#### Set exercise
Set down each line from the one containing "Model this scene" to the one containing "return tuple(c)+(1.0,)", inclusive, exactly as written and with nothing further.

★ ★ ★ ★

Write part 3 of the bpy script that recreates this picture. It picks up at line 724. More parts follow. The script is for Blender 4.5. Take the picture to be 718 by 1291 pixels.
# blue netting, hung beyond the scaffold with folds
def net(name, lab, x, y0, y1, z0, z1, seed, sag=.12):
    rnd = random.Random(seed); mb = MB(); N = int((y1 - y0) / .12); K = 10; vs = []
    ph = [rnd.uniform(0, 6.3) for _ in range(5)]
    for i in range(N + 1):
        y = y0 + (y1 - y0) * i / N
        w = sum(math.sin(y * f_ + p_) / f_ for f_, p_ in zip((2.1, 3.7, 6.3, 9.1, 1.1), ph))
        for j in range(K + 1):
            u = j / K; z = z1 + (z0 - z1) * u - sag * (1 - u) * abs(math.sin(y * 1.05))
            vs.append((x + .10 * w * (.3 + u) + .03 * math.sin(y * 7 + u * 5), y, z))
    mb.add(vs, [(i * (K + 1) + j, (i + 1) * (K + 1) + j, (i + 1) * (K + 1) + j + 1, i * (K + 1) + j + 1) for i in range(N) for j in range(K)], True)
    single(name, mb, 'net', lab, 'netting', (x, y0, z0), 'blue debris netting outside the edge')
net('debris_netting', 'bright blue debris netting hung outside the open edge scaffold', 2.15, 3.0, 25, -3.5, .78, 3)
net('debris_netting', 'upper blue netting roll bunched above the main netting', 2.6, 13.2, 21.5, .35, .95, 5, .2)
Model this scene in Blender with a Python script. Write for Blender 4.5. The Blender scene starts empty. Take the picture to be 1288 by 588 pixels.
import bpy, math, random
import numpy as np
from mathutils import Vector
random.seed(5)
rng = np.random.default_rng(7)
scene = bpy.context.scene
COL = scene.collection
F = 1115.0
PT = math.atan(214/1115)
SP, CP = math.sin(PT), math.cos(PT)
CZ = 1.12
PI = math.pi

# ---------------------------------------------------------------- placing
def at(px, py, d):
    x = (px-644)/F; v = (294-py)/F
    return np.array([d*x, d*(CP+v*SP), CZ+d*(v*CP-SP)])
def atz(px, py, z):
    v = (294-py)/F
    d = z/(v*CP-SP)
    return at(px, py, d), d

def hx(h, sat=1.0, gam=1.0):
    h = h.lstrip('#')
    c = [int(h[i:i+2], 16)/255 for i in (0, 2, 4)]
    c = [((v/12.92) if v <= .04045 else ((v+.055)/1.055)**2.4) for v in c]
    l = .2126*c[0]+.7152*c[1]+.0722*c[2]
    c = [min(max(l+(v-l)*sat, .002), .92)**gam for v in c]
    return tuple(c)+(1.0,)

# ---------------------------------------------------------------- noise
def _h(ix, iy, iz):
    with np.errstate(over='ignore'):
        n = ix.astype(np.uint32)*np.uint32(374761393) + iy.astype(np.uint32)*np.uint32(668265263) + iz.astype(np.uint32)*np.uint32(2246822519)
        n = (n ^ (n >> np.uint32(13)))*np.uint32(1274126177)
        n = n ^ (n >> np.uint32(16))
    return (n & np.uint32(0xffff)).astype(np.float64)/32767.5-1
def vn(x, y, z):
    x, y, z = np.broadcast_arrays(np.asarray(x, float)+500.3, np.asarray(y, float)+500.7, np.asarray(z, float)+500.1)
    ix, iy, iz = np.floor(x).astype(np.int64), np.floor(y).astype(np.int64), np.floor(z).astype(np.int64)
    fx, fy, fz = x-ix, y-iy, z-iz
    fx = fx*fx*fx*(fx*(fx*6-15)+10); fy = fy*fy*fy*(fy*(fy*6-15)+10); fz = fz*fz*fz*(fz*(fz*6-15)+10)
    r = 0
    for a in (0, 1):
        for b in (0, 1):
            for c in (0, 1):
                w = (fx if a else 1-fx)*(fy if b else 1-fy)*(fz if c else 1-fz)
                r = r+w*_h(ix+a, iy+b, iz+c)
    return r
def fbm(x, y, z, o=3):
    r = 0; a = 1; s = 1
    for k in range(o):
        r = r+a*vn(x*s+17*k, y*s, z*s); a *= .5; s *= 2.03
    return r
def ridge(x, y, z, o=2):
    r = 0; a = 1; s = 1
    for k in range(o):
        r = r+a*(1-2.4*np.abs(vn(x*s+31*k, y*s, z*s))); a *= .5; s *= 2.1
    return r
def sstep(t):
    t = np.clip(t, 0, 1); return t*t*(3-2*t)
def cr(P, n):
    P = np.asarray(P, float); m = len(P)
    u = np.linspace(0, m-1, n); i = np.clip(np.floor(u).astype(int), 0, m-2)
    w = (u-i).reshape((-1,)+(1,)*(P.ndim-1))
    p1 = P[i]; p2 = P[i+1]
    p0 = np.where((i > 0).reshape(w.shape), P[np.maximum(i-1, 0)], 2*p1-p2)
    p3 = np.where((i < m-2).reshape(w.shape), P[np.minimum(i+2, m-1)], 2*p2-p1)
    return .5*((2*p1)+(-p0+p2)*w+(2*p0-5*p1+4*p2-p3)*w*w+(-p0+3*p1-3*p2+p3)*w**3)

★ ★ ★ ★

#### Output of the task
Model this scene in Blender with a Python script. Write for Blender 4.5. The Blender scene starts empty. Take the picture to be 1288 by 588 pixels.
import bpy, math, random
import numpy as np
from mathutils import Vector
random.seed(5)
rng = np.random.default_rng(7)
scene = bpy.context.scene
COL = scene.collection
F = 1115.0
PT = math.atan(214/1115)
SP, CP = math.sin(PT), math.cos(PT)
CZ = 1.12
PI = math.pi

# ---------------------------------------------------------------- placing
def at(px, py, d):
    x = (px-644)/F; v = (294-py)/F
    return np.array([d*x, d*(CP+v*SP), CZ+d*(v*CP-SP)])
def atz(px, py, z):
    v = (294-py)/F
    d = z/(v*CP-SP)
    return at(px, py, d), d

def hx(h, sat=1.0, gam=1.0):
    h = h.lstrip('#')
    c = [int(h[i:i+2], 16)/255 for i in (0, 2, 4)]
    c = [((v/12.92) if v <= .04045 else ((v+.055)/1.055)**2.4) for v in c]
    l = .2126*c[0]+.7152*c[1]+.0722*c[2]
    c = [min(max(l+(v-l)*sat, .002), .92)**gam for v in c]
    return tuple(c)+(1.0,)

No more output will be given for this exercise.